As times changed, so did the art. The sensibility of the Pop and Color Field artists emerged from the “indigestible stew of sinister, campy, solid-state effluvia” of ’60s America. Rather than reject the onslaught of commercial media and technology, Pop artists discovered in them “source[s] of iconic energy”—and so their work was “instantly acculturated and coopted by the mass media upon which it preyed.” Color Field painting, for its part, reflected the “age of corporate technology [and] achieved in its striped and serialized emblems, its blocks or spreads of radiant hues, an acrylic metaphor of unsettling power.” Just as the mass media admired its reflection in Pop’s mirror, so corporate America found its taste met by Color Field abstraction, which soon “blazoned the walls of banks, boardrooms, and those corporate fiefs, the museums.”

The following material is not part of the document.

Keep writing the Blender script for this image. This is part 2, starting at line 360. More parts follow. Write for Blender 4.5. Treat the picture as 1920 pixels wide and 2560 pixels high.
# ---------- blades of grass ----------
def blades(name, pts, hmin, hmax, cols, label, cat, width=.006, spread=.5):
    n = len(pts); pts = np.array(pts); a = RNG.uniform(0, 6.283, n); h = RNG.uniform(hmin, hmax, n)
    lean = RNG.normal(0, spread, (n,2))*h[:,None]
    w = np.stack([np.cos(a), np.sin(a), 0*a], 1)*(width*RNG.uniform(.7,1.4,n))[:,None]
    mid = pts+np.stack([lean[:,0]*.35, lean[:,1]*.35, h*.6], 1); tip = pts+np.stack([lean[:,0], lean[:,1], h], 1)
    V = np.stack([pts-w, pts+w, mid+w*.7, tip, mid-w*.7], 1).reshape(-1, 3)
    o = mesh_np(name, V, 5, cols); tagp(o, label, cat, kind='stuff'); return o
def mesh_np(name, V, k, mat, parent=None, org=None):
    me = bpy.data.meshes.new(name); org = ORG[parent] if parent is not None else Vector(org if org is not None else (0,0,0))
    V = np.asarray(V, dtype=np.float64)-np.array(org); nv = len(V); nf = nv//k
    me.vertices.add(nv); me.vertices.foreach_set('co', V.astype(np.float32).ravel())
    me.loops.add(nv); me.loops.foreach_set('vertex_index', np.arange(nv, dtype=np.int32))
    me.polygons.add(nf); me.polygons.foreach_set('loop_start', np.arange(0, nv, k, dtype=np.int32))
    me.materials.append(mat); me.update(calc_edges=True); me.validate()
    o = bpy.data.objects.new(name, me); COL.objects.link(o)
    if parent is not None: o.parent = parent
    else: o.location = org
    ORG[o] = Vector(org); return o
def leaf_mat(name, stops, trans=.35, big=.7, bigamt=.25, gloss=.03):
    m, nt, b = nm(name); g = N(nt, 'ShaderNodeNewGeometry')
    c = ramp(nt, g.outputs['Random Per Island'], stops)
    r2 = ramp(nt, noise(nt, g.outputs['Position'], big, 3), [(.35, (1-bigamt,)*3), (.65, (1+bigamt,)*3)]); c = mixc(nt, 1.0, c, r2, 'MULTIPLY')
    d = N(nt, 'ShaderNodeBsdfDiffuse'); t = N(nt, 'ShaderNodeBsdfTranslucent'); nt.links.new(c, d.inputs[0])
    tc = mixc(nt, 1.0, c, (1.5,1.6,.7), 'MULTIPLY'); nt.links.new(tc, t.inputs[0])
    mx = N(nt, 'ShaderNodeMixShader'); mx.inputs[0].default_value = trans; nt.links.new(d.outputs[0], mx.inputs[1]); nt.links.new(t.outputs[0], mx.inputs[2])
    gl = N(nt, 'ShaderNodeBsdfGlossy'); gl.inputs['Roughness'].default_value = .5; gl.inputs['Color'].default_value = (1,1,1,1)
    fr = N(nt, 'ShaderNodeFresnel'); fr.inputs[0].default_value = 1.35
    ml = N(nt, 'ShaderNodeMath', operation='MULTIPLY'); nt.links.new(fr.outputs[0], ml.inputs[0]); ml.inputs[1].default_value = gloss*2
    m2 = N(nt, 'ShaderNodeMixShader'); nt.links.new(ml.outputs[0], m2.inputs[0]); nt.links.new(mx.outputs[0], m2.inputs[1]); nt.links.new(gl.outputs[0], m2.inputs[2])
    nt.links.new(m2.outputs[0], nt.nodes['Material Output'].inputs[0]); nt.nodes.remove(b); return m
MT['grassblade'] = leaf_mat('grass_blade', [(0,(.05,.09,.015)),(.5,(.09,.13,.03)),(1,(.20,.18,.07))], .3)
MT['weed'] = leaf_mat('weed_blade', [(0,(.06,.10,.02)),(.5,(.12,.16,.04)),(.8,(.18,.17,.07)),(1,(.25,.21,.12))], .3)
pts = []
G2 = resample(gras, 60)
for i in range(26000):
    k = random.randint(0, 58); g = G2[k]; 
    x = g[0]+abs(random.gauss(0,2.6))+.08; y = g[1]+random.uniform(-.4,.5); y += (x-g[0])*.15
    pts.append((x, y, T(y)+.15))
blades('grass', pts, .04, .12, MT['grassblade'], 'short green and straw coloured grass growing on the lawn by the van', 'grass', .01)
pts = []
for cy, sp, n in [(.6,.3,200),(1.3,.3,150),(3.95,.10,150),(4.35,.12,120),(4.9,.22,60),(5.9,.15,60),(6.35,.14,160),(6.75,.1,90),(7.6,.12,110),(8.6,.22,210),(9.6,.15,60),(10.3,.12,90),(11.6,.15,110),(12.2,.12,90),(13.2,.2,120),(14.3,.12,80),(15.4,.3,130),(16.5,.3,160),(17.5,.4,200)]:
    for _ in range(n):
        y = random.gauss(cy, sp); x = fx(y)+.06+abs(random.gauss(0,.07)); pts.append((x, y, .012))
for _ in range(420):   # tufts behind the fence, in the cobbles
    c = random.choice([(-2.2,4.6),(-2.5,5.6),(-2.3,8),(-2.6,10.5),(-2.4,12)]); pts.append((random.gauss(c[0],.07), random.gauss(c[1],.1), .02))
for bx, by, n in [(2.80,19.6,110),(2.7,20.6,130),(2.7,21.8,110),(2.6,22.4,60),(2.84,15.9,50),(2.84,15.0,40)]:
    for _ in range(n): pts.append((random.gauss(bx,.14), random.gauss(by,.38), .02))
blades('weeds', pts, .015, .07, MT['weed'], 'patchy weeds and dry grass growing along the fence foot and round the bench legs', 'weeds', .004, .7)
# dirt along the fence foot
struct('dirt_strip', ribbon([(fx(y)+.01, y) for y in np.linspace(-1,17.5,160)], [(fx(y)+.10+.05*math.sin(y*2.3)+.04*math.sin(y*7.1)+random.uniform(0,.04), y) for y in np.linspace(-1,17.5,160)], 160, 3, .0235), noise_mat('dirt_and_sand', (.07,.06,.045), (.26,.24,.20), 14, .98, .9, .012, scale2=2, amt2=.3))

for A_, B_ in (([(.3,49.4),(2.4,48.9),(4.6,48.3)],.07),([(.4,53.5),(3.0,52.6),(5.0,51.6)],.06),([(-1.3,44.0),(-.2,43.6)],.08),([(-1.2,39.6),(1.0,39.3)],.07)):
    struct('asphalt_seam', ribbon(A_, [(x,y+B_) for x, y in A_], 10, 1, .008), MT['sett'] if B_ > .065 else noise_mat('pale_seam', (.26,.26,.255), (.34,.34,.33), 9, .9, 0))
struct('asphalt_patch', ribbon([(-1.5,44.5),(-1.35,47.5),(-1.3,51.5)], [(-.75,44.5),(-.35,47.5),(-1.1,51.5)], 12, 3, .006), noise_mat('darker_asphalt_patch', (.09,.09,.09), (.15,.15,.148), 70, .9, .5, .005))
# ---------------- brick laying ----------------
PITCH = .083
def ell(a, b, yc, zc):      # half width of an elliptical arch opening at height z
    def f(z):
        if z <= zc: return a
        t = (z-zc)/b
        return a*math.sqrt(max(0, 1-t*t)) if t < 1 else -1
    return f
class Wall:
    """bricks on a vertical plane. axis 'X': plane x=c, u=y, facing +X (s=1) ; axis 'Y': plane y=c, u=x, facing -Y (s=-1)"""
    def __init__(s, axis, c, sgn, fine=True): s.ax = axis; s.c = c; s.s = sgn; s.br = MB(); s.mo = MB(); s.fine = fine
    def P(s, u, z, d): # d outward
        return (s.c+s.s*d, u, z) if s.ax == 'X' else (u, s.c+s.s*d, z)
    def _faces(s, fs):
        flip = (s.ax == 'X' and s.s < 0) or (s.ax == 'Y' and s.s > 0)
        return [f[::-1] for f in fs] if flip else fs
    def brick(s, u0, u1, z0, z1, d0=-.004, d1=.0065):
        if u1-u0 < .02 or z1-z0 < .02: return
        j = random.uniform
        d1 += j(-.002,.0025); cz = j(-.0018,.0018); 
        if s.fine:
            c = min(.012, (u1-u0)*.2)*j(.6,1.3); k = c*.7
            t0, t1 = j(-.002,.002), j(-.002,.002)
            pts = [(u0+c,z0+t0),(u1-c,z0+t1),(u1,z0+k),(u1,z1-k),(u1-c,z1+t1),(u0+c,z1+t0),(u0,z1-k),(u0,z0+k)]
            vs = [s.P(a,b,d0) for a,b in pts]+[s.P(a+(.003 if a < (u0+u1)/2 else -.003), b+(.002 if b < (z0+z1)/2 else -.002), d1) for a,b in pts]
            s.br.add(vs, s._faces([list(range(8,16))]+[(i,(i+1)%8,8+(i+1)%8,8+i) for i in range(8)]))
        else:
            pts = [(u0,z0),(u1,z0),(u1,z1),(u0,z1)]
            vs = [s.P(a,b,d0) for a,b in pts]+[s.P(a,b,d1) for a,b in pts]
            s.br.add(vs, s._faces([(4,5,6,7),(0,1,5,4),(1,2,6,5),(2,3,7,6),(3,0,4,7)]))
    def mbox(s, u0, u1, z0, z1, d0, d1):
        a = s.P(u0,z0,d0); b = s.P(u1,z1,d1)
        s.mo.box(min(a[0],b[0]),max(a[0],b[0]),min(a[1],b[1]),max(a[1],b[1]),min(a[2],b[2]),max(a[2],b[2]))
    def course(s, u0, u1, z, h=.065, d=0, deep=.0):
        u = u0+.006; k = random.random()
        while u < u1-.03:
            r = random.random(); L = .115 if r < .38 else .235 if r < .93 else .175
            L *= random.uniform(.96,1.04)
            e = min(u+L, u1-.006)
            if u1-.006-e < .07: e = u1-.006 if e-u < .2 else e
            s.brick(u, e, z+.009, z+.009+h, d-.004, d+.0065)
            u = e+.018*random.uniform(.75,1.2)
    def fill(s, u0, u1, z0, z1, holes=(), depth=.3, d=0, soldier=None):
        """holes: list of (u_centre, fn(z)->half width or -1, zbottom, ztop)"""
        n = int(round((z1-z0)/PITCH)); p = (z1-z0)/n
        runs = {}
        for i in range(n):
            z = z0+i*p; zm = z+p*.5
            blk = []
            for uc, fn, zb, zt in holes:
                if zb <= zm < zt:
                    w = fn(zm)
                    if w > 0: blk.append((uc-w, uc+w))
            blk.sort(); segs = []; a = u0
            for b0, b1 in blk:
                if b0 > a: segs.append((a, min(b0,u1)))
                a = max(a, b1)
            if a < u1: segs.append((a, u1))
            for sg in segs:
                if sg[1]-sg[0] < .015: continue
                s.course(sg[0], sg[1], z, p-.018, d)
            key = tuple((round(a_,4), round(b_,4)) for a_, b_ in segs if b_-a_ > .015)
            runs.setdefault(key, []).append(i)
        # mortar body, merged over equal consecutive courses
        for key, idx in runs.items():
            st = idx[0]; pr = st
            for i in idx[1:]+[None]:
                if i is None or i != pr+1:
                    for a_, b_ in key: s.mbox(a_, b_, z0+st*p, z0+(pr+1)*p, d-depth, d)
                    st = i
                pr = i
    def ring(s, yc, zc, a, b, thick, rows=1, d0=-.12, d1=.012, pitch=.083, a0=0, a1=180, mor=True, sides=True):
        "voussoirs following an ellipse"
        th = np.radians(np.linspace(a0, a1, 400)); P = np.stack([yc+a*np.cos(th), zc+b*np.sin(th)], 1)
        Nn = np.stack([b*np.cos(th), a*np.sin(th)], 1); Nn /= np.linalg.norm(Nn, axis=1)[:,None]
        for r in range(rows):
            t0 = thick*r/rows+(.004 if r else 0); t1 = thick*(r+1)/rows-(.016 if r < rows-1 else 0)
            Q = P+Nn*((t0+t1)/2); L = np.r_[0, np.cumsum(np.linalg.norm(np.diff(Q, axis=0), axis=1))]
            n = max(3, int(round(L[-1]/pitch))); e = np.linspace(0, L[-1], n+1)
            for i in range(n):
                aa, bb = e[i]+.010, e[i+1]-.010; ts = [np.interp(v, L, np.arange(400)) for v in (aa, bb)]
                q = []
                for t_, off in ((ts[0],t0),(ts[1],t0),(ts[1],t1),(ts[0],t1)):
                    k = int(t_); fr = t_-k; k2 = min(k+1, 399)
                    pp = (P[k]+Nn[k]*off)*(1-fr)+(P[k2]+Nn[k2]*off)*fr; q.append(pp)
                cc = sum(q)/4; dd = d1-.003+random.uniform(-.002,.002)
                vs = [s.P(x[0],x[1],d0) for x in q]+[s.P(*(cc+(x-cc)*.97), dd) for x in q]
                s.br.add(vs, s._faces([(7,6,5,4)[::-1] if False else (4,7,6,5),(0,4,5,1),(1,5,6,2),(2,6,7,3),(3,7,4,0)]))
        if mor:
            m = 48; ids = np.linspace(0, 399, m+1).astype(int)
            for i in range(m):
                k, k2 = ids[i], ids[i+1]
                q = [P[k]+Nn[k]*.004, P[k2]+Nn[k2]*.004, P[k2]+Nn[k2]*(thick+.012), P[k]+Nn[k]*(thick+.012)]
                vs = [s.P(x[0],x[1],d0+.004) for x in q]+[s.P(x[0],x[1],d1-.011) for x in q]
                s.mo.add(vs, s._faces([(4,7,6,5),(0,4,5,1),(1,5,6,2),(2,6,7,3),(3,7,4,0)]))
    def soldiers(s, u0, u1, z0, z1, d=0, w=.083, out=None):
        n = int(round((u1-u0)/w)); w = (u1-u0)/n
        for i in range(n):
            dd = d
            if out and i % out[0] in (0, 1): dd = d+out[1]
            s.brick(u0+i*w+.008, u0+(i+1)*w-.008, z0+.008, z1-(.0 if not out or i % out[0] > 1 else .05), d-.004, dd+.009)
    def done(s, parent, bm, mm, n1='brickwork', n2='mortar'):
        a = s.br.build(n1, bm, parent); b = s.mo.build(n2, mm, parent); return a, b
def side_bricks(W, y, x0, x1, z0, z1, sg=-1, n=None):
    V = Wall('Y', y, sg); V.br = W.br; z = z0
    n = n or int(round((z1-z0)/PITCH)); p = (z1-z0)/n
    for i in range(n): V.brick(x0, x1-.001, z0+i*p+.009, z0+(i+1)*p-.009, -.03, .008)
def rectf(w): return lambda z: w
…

Kozloff concluded his re-visioning with a passing mention of “Clement Greenberg, critic emeritus of formalism.” The invocation seems almost arbitrary, but the rub is in the “emeritus.” (Read: Formalist orthodoxy is dead.) The critic today admits he felt his critical awakening came late, but among his colleagues at Artforum, where “the residual influence of formalism had not dissipated at all,” there was resistance from “various power blocs.” Nonetheless, a spate of extra-formal coverage soon appeared in the magazine’s pages—from Kozloff’s own follow-up, “The Authoritarian Personality in Modern Art” (May 1974) to Carol Duncan’s “Virility and Domination in Early 20th-Century Vanguard Painting” (December 1973) and culminating with the so-called Art and Politics issue of December 1975.

“American Painting During the Cold War” also provoked a line of inquiry into postwar art that persists to this day. Following Kozloff’s lead, Eva Cockcroft, in “Abstract Expressionism, Weapon of the Cold War” (Artforum, June 1974), dug up MoMA’s CIA links. Nine years later came Serge Guilbaut’s incendiary study How New York Stole the Idea of Modern Art: Abstract Expressionism, Freedom, and the Cold War. And as recently as 1999, Frances Stonor Saunders elaborated still further with Who Paid the Piper?: The CIA and the Cultural Cold War.

Is Kozloff pleased to have instigated such intrigue? Not particularly. “Some found my argument an affront, but those who liked it took a direction which I regret rather strongly,” he says. “I desperately wanted to preserve a balance between the personal and aesthetic response to the works and their contextualizing.” His sympathizers merely employed the art as “tokens to vent their political leanings,” as he puts it.

Looking back on Kozloff’s essay, one finds a far more nuanced and wide-ranging argument than one expects, given the muckraking studies that followed. But of course he inspired much more than these: In exposing the ties between power and paint, Kozloff helped render the rhetoric of artistic autonomy moribund, lighting the way for the prevailing social art histories of the following decades. The approach may seem abecedarian today, but his was among the first endeavors of the sort. Back then, Kozloff remembers, “I felt I was really twisting in the breeze.”